In geschil is het antwoord op de vraag of de navorderingsaanslag IB/PVV 2007 terecht aan eiser is opgelegd. Meer specifiek is in geschil het antwoord op de vraag of de door eiser behaalde opbrengst met de verkoop van [het pand] ter grootte van € 246.286 in 2007 bij hem terecht is belast als resultaat uit overige werkzaamheden.

Uitspraak

Zittingsplaats Groningen

Bestuursrecht

zaaknummer: AWB LEE 13/2680

uitspraak van de meervoudige belastingkamer van 9 december 2014 in de zaak tussen

(gemachtigde: [gemachtigde eiser])

en

(gemachtigde: [gemachtigde verweerder])

Procesverloop

Verweerder heeft voor het jaar 2007 met dagtekening 1 september 2012 aan eiser een navorderingsaanslag opgelegd in de inkomstenbelasting en premie volksverzekeringen (IB/PVV) berekend naar een belastbaar inkomen uit werk en woning van € 376.257 en een belastbaar inkomen uit aanmerkelijk belang van € 250.000.

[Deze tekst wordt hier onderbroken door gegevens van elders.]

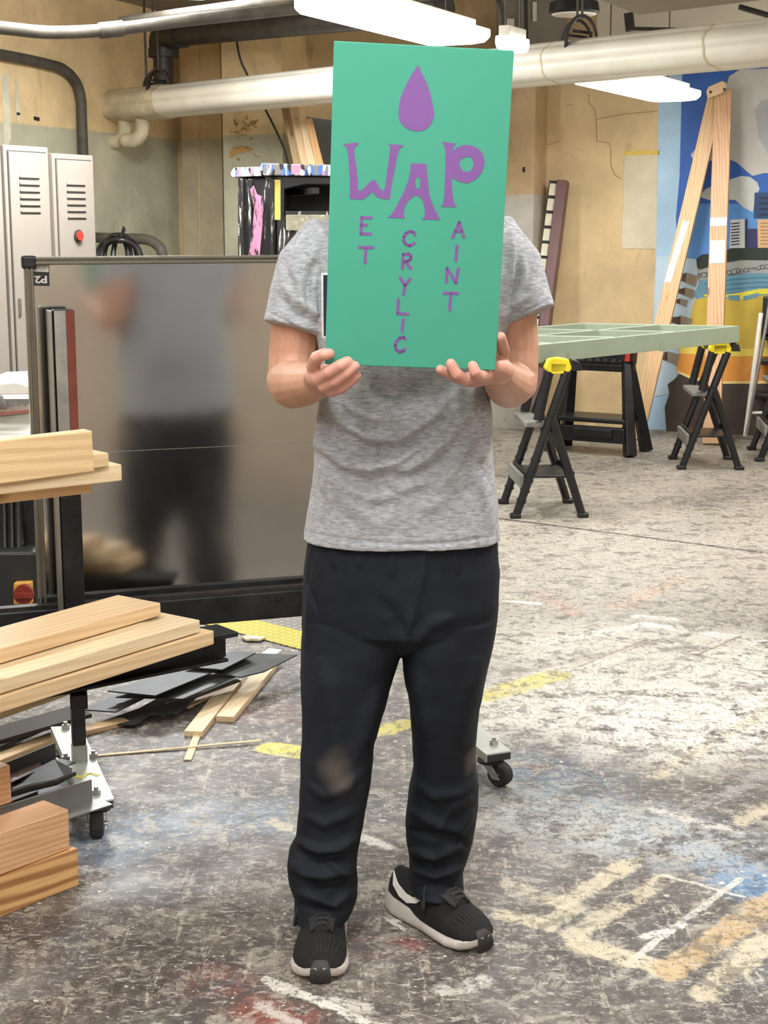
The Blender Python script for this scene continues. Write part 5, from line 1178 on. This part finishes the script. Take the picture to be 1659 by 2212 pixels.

Tegelijk met dit besluit heeft verweerder bij beschikking een bedrag van € 23.226 aan heffingsrente in rekening gebracht.

Bij uitspraak op bezwaar van 13 augustus 2013 heeft verweerder het bezwaar van eiser ongegrond verklaard.

Eiser heeft tegen de uitspraak op bezwaar beroep ingesteld.

Verweerder heeft een verweerschrift ingediend.

Eiser heeft vóór de zitting nadere stukken ingediend.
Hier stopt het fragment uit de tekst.